The Japan deal is a watershed moment for Britain on digital, data and services and in some areas goes beyond CPTPP. For example, it puts forward important principles on net neutrality and anti-data localisation.

It helps advanced manufacturing including in parts of the country like the Midlands and north of England that will support livelihoods.

It puts in place better arrangements for business travel, the creative industries and financial services.

Food and drink sections that protect tariff advantages and go further in recognition and protection of iconic British products

Some people said we would not be able to achieve the same as the EU because we were smaller.

In fact, we have protected all the existing benefits and gone further.

We have continued the tariff reductions on over 99 percent of our food exports that are not under quota, currently worth around £130m, including cheddar cheese, beef, higher value pork which see tariffs reduce down to 0%, 9% and 0% respectively over time.

If we hadn’t done this Japanese consumers would be paying tariffs of 29.8% on cheddar, 38.5% on beef and 4.4% on pork on 1st January. Again, this protects livelihoods and communities.

For the 1%, or £1m worth of exports, that are subject to tariff rate quotas, for example stilton cheese and cake mixes, we have secured access to the EU quota which should have enough availability until 2024 – after which we have commitments for larger access under CPTPP.

It’s important to note that no importer will have to pay up front and we have agreed a simpler process with Japan for access to the quotas than under the EU agreement.

What’s more we’ve gone beyond EU on Rules of Origin, these changes will allow up to £88m of UK exports to receive preferential tariffs in Japan and so could increase the volume of trade in areas like textiles, confectionary and biscuits.

We’ve also helped British importers – get lower cost access to car parts and electronic goods, making our manufacturing more competitive and helping diversify away from riskier countries.

Today we publish four documents on Geographical Indicators, Rules of Origin, Agri-food and digital and data to give more detail to those who are interested.

We’ve achieved positive agreement on the environment and on women’s economic empowerment showing what we can achieve when we work with like-minded allies.

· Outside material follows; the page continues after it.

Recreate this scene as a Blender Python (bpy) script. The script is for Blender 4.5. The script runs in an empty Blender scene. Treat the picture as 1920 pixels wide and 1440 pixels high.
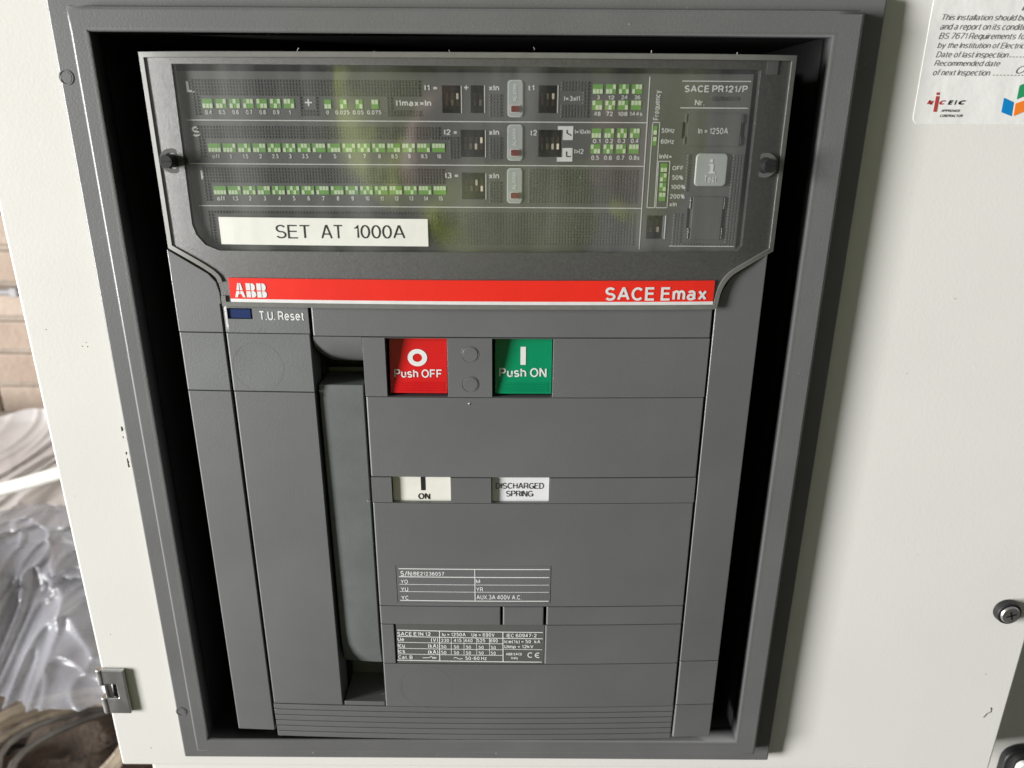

I know many members of the committee share my deep commitment to these causes.

The overall benefits are estimated at £15bn additional trade but don’t believe this fully captures the opportunities of digital trade nor the impact of innovation. That’s why we’ve commissioned Professor Tony Venables of Oxford University to update our trade modelling for the modern age.

I also want to take a moment to thank, again, the patriotic team of outstanding civil servants who made this deal possible. Their hard work is historic and the benefits of their work will be felt across the country.

We are in negotiations with Canada, Australia and New Zealand which will deliver further gold standard provisions. And I congratulate the government of New Zealand on their recent election which I hope will help pave the way to a deal. This month we will kick off our latest round of talks with Australia.

We’re making good progress with US and round five of negotiations has now concluded, putting us in a an excellent position to continue talks once a final result of the election is known.

Ultimately, we want to secure access to the Trans Pacific Partnership. Together with the United States this would be unprecedented and deep access to over 40 per cent of global GDP worth £27tr.

Because, down to TPP, of common rules of origin, common standards on services and tech and a common rules-based approach – this would be more than the sum of its parts. It would mean freer trade for British businesses and more resilient supply chains backed by a strong trade agreement.

This, Chair, is the beginning of what independent life can look like. This is the UK helping set global rules with like-minded democracies.